* _Dataset rows_:
start
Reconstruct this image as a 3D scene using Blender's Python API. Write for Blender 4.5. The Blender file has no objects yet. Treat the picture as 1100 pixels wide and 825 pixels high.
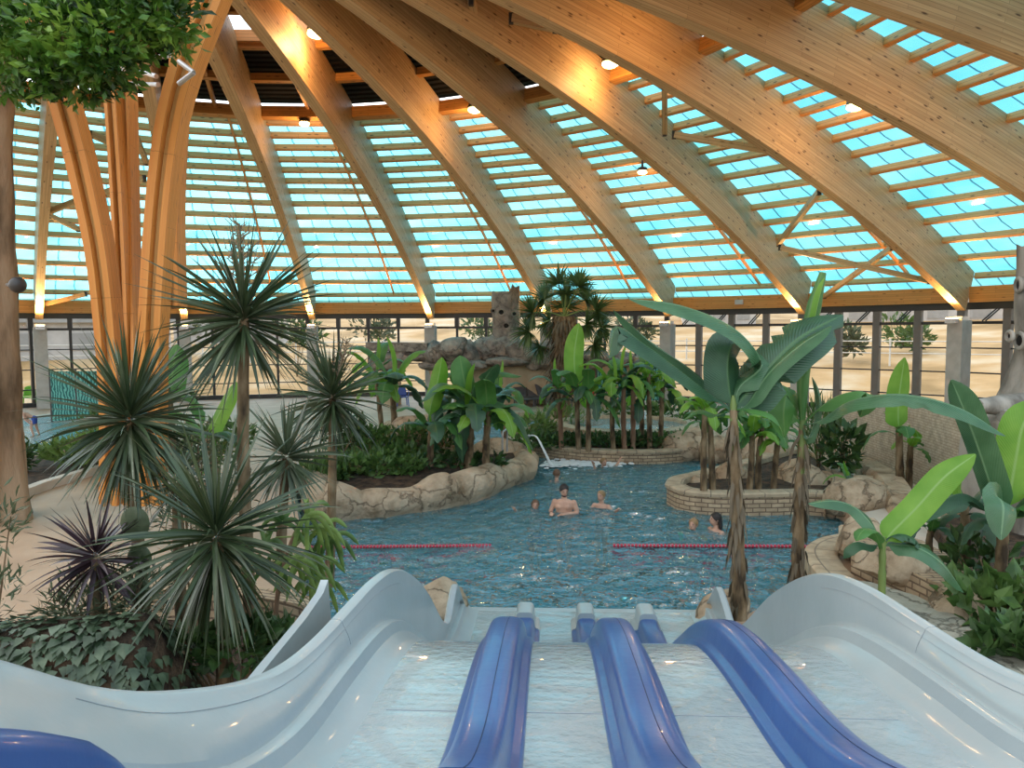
end
start
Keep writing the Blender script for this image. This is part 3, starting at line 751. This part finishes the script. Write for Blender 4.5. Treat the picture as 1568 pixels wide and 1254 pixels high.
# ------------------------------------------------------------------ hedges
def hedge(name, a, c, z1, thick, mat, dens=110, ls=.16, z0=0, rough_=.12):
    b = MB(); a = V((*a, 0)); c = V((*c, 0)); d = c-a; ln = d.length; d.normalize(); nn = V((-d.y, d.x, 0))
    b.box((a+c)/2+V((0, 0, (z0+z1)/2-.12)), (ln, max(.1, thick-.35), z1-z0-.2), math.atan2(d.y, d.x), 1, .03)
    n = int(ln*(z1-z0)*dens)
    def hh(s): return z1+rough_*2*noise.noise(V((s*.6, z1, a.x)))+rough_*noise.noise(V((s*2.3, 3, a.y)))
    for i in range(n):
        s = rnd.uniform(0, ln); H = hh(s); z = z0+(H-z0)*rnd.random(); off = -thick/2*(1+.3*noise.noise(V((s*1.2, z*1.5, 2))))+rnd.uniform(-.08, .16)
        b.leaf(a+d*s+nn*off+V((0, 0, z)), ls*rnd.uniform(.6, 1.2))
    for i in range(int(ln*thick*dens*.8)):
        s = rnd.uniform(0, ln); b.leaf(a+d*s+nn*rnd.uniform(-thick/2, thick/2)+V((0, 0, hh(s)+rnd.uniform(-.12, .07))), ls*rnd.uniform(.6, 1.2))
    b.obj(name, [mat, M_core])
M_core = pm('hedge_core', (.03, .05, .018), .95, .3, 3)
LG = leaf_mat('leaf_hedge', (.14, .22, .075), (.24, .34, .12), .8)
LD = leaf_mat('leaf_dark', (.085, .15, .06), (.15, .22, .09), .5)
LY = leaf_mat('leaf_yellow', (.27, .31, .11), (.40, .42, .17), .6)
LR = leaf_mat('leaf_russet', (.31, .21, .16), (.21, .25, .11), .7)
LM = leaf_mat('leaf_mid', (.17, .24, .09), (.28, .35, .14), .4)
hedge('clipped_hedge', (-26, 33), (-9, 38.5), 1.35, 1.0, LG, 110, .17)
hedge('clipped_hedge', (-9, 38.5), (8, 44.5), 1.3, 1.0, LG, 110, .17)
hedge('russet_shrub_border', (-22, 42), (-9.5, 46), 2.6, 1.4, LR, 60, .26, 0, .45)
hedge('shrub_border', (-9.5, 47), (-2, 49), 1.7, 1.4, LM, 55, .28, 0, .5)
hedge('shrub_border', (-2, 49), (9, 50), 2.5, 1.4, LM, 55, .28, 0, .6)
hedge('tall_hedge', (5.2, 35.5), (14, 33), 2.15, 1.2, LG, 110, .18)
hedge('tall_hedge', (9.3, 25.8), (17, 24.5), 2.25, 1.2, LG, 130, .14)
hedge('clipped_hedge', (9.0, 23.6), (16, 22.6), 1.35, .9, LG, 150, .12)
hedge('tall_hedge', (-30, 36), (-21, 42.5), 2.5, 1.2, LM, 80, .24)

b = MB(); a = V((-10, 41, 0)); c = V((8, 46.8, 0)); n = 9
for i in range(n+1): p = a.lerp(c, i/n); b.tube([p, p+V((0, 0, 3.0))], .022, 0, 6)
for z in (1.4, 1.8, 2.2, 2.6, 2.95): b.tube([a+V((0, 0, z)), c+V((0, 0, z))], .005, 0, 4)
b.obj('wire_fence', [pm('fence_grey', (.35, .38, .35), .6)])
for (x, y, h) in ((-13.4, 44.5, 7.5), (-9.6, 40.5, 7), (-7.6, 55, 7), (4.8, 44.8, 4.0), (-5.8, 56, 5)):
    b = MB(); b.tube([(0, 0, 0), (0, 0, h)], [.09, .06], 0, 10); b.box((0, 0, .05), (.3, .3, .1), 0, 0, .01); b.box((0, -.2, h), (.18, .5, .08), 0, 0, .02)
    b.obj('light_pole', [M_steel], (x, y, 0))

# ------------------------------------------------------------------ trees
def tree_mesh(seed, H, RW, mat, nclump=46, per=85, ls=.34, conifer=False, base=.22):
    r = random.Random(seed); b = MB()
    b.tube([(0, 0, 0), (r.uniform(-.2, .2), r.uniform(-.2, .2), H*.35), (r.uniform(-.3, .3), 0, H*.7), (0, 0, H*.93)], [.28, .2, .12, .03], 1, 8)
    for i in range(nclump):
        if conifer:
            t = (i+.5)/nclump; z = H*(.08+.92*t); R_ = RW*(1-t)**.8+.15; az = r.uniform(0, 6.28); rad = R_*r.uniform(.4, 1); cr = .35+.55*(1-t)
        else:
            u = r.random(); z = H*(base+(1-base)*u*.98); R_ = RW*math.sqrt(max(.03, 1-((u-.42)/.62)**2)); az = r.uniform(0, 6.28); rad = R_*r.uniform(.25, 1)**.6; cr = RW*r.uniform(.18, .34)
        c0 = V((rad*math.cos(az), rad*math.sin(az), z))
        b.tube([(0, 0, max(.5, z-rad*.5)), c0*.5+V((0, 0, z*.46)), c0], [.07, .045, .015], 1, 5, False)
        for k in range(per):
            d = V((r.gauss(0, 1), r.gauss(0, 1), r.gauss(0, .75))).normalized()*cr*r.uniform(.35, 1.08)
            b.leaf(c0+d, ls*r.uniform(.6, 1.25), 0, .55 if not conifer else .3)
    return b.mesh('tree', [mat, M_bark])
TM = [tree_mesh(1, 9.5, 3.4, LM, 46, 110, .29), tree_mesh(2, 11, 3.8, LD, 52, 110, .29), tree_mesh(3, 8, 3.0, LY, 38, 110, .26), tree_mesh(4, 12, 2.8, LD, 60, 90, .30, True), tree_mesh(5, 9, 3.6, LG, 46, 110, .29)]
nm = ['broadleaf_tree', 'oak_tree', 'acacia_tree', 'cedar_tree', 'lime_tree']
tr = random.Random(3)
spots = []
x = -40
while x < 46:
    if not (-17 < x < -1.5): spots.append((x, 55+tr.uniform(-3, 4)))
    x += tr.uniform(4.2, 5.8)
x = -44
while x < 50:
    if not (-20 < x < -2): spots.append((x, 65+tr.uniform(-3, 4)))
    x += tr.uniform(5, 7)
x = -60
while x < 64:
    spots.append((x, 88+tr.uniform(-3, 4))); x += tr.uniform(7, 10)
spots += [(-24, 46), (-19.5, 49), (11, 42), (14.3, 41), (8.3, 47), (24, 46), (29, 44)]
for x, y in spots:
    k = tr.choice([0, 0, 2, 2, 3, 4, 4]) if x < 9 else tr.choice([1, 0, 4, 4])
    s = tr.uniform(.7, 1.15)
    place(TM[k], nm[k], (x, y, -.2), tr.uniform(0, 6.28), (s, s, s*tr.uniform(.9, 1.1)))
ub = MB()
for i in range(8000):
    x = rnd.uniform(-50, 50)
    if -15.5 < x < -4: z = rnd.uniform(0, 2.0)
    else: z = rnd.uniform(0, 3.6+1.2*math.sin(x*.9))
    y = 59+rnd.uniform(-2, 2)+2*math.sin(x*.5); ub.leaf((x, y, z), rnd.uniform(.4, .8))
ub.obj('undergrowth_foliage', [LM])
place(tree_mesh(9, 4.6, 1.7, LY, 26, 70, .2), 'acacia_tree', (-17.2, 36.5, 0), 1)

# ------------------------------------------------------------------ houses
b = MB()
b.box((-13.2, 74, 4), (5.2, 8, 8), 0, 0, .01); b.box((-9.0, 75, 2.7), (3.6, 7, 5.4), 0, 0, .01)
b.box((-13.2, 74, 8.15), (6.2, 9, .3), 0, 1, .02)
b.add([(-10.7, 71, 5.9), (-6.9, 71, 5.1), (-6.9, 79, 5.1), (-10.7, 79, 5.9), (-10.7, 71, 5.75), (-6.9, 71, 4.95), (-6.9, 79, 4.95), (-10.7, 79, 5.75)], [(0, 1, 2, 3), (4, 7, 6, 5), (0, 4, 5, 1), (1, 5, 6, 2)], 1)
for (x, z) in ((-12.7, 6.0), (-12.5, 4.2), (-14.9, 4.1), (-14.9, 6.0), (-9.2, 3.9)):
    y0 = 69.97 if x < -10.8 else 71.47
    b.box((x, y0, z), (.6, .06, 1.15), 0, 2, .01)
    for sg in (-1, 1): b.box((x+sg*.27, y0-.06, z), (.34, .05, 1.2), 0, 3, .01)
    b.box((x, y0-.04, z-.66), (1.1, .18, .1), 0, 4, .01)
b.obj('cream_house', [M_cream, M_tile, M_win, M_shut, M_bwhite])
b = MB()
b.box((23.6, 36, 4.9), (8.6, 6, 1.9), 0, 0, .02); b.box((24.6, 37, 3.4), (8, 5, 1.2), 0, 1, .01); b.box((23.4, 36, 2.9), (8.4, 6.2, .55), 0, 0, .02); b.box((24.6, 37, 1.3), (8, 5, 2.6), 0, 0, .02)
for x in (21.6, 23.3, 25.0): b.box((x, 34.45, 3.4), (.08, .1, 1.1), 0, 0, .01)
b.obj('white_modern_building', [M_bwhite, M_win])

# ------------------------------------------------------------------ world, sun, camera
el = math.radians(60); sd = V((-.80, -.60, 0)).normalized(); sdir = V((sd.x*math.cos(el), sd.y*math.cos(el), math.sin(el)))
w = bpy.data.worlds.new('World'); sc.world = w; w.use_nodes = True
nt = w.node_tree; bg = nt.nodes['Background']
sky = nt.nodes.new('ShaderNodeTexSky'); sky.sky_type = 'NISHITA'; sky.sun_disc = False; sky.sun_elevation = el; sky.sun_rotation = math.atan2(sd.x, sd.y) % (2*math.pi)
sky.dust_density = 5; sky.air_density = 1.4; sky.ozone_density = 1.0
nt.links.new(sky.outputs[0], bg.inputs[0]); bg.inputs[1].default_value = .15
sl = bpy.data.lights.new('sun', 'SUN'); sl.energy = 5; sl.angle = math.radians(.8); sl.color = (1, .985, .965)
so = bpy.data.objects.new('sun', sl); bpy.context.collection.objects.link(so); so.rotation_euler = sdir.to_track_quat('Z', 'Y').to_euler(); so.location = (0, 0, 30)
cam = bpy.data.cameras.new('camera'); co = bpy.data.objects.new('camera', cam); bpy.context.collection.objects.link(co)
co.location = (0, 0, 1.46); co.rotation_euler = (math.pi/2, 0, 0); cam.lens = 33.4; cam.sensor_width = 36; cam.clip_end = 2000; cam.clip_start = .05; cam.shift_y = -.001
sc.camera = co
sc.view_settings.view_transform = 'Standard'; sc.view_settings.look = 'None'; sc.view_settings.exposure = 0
end
* _Task requirements_: Read the entries and select each line where the word "wide" is found.

* _Solution for this task_:
Reconstruct this image as a 3D scene using Blender's Python API. Write for Blender 4.5. The Blender file has no objects yet. Treat the picture as 1100 pixels wide and 825 pixels high.
Keep writing the Blender script for this image. This is part 3, starting at line 751. This part finishes the script. Write for Blender 4.5. Treat the picture as 1568 pixels wide and 1254 pixels high.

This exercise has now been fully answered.